Temperamental he was! We could go on forever on that subject. But let me tell you a different story. Imagine this: I get a phone from [Bernstein’s manager Harry J.] Kraut who tells me I will play Brahms’s Concerto No.1 with the Boston Symphony Orchestra. And I had never played it in public! When he asked me if I had, obviously I said yes, because I was afraid they would cancel. To go on stage with Bernstein and play the Concerto in D-minor by Brahms – for the first time in your life – is a tremendous pressure! And I endured! Some people may notice on the recording that I made a couple of mistakes here and there (and so did Bernstein), but there is so much emotional “load” on both sides that the listener cannot stay indifferent. This incredible passion verges on exhibitionism.

Many musicians would not accept such an emotional approach.

That's true. Most of them want to achieve musical effect through intellect and through the beauty of the phrase and sound. Even at the International Chopin Piano Competition [in Warsaw], everything is sterilized. Those who have emotions make mistakes and get eliminated. [Last year’s winner] Rafał Blechacz (though he is so talented and deserved to win) is a pure intellectual. But he is still young, and those emotions may show in the future, to his great advantage. Take [Vladimir] Horowitz: When you hear him play, you either get offended or faint from ecstasy! As far as my sense of esthetics is concerned, I like excitement. There is a lot of risk in my music.

Horowitz, among other pianists, recorded Scarlatti's sonatas before you. What impressed Bernstein in your interpretation?

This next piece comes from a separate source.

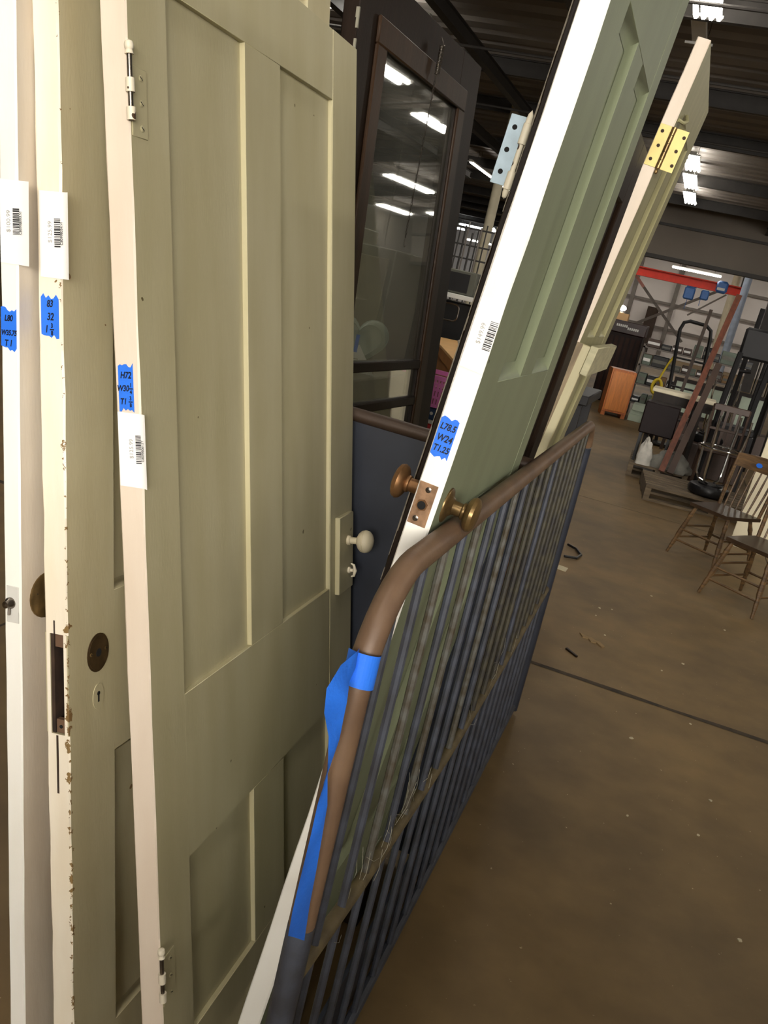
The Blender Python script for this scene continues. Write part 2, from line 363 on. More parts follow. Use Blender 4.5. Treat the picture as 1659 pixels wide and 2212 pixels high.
# back wall behind the camera with its daylight window
wb = MB(); wx0, wx1, wz0, wz1 = 0.4, 8.6, 1.9, 4.5
wb.box((XL, YB-.2, 0), (wx0, YB, ZC+.1)).box((wx1, YB-.2, 0), (XR, YB, ZC+.1)).box((wx0, YB-.2, 0), (wx1, YB, wz0)).box((wx0, YB-.2, wz1), (wx1, YB, ZC+.1))
struct('wall_back', wb, m_sidewall)
wn = MB(); 
wn.box((wx0, YB-.12, wz0), (wx1, YB-.1, wz1))
wo = struct('window_1', wn, E_DAY)
for i in range(5):
    x = wx0 + (wx1-wx0)*i/4; MB().box((x-.03, YB-.1, wz0), (x+.03, YB-.02, wz1)).build('mullion', m_steelbeam, wo)
# partition across the hall with its big opening, and the lit bay behind it
hd = struct('wall_partition', MB().box((-6.2, 32, 3.62), (XR, 32.25, ZC)).box((-6.2, 31.9, 3.5), (XR, 32.35, 3.62), m_steelbeam).box((-6.2, 31.9, 4.55), (XR, 32.0, 4.63), m_steelbeam), m_header)
MB().box((1.55, 31.8, 0), (1.85, 32.3, 5.2)).build('steel_post', m_steelbeam, hd)
MB().box((-6.2, 31.8, 0), (-5.9, 32.3, 5.2)).build('steel_post', m_steelbeam, hd)
bw = struct('wall_bay', MB().box((-6.2, 48, 0), (XR, 48.2, ZC)), m_wallfar)
for zz in (1.35, 2.55, 3.75): MB().box((-6.2, 47.86, zz-.06), (XR, 48, zz+.06)).build('wall_girt', m_brace, bw)
for xx in (-3.9, -1.9, 1.1, 3.4): MB().box((xx-.1, 47.75, 0), (xx+.1, 48, ZC-.1)).build('wall_column', m_brace, bw)
def bar(bm, p, q, wd, th, m=None):
    p = Vector(p); q = Vector(q); t = (q-p).normalized(); x = t.cross(Vector((0,1,0))).normalized(); yv = x.cross(t)
    bm.box((-wd/2, -th/2, 0), (wd/2, th/2, (q-p).length), m, T=frame_of(p, x, yv, t))
    return bm
bar(MB(), (-3.75, 44, 3.45), (-3.2, 44, 2.95), .13, .1).build('cross_brace', m_pinkbrace, bw)
bar(MB(), (-3.2, 44, 2.95), (-.9, 44, .95), .12, .1).build('cross_brace', m_brace, bw)
bar(MB(), (-3.4, 43.8, 1.1), (.2, 43.8, 3.6), .12, .1).build('cross_brace', m_brace, bw)
bar(MB(), (-1.0, 43.6, 2.15), (.35, 43.6, 3.35), .07, .1).build('stair_rail', m_brace, bw)
MB().box((-3.0, 47.6, .05), (-2.45, 47.8, 2.25)).build('wall_panel', m_brown, bw)

# overhead crane in the bay
t = thing('bridge_crane', 'red overhead crane beam with blue hoists in the far lit bay', 'crane', (-1.2, 40, 3.25))
b = MB(); b.box((-3.4, -.16, -.02), (2.3, .16, .02)).box((-3.4, -.03, .02), (2.3, .03, .30)).box((-3.4, -.16, .30), (2.3, .16, .34)); b.build('beam', m_redsteel, t)
h = MB().box((-.1, -.2, -.55), (.32, .2, -.06), bev=.05).box((-.05, -.1, -.06), (.33, .1, 0)).tube([(.1, 0, -.42), (.08, 0, -.95)], .012).build('hoist', m_blue, t)
MB().box((.55, -.15, -.45), (.88, .15, -.06), bev=.05).tube([(.6, 0, -.3), (.6, 0, -.7)], .012).build('hoist', m_blue, t)
MB().box((1.05, -.25, -.05), (1.5, .25, .42), bev=.08).box((1.1, -.27, .05), (1.4, -.25, .15), m_whitepaint).build('drive_motor', m_blue, t)
for x in (-3.0, 2.0): MB().box((x-.05, -.05, .34), (x+.05, .05, ZC-3.25)).build('hanger', m_steelbeam, t)
tag(MB().tube([(.56, 42.5, 0), (.56, 42.5, 5.2)], .16, n=14).build('steel_column', m_offwhite), 'cream round column left of the blue pipe in the far bay', 'column')
tag(MB().tube([(.87, 36.5, 0), (.87, 36.5, 5.2)], .14, n=14).build('vent_pipe', mat('pale_blue_pipe', srgb(176, 188, 208), .4)), 'pale blue pipe running up the far bay', 'pipe')

# unseen furniture added behind the camera to shade the lower doors and floor
t = thing('shade_dresser', 'unseen brown dresser added behind the camera to shade the lower view', 'dresser', (.25, -1.75, 0))
MB().box((0, 0, .08), (1.7, .5, 1.20), bev=.006).build('body', m_oak, t)
MB().box((-.02, -.02, 1.20), (1.72, .52, 1.24), bev=.004).build('top', m_seatwood, t)
for i in range(3): MB().box((.05, .5, .14+.36*i), (1.65, .515, .46+.36*i), bev=.004).build('drawer', m_seatwood, t)
for x in (.0, 1.62):
    for yy in (0, .42): MB().box((x, yy, 0), (x+.08, yy+.08, .08)).build('foot', m_seatwood, t)
t = thing('shade_sideboard', 'unseen dark cupboard added beside the dresser to shade the lower view', 'shade_sideboard', (2.1, -1.8, 0))  # second added blocker, keeps window light off the low parts
MB().box((0, 0, .1), (2.4, .5, 1.30), bev=.006).build('body', m_darkrail, t)
for i in range(4): MB().box((.05+.58*i, .5, .16), (.58+.58*i, .515, 1.24), bev=.004).build('door', m_brown, t)
for x in (.02, 2.3):
    for yy in (0, .42): MB().box((x, yy, 0), (x+.08, yy+.08, .1)).build('foot', m_darkrail, t)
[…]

I think it was the organization of time that is there.

Someone described it very accurately and said that you “breathe beautifully” when you play.

Because despite my emotions I am very classical.

The Festival in Tanglewood was not the only time you played with Bernstein.

No. We played together at a grand concert in Warsaw commemorating the fiftieth anniversary of the outbreak of World War II. It was broadcast around the world. I must say that Bernstein was very supportive of me till the last moments of his life.

You are known for unique music ventures. One of the most famous is the recording of Chopin's piano concertos in the chamber version.

I was the first pianist ever to record these versions, in 1992. The idea evolved during my studies on Chopin’s life. It turned out that when Chopin performed his concertos for the first time it was in the chamber version, with his teacher Józef Eisner present. I decided to find the manuscript but managed to get the chamber version of the Concerto E-minor only, published in 1833 in Leipzig by Friedrich Kistner. Musicologists unanimously agree that this is Chopin’s original version. I believe that Chopin wrote the chamber version first and “extended” it to the symphonic form. I arranged the Concerto F-minor myself, according to music tradition. I had great fun doing this. But the critics didn't like it. Even a scientific conference was held to prove these versions are unacceptable. But sometimes one stone makes an avalanche. Now the entire world plays these versions, and I am very proud of it. I still get requests for sheet music.

You have had interesting experience in movies. You wrote a screenplay about another famous Polish pianist, Ignacy Paderewski, did the soundtrack for The Fascination of Frederick and also played the role of Chopin in Krzysztof Zanussi’s Chopin’s Concert. Usually it is a professional actor who plays a role of a musician (very often he cannot play the instrument himself) and a pianist does the soundtrack.

And I don’t like it! I don’t like when the actor pretends to play the piano. You can tell he knows nothing about it. When [Sviatoslav] Richter played the role of Liszt it was the greatest musical scene I have ever seen.

You live in an old restored palace in Dylew, 60 km from Warsaw. Why there?

After I returned from Italy, I was looking for places associated with old Poland. I found this dilapidated mansion, with no roof, water or electricity. And I rebuilt it.

Now it's not only your dwelling place.

It's true. I have been organizing classical music festivals there, focusing on the young generation of musicians.

You teach at the Music Academy in Łódź. Do you enjoy teaching?

Yes, but it is very hard work. Young people come to the Academy unprepared, with lots of mannerisms. If the child is not properly trained in the first two years it is really hard to change it later. I need three years to correct the mistakes. On the piano the sound is already there and the right sound comes from the right technique. In order to play properly, you need the right posture, and the whole body needs to be prepared so that playing comes naturally, just like walking. And you need to have the right technique to express yourself.

What about developing sensitivity and personality?

But of course! Everyone plays differently. But I don’t believe you can form a personality; you can only help it [develop].

Can you "open" someone?

You can and you should, though it requires a lot of mutual trust.

What are your current fascinations?

I am discovering another Polish composer, Tadeusz Majerski, who died forgotten in Lvov in the ’50s. It’s really amazing and fascinating that there are still so many superb things out there worth recognition and appreciation.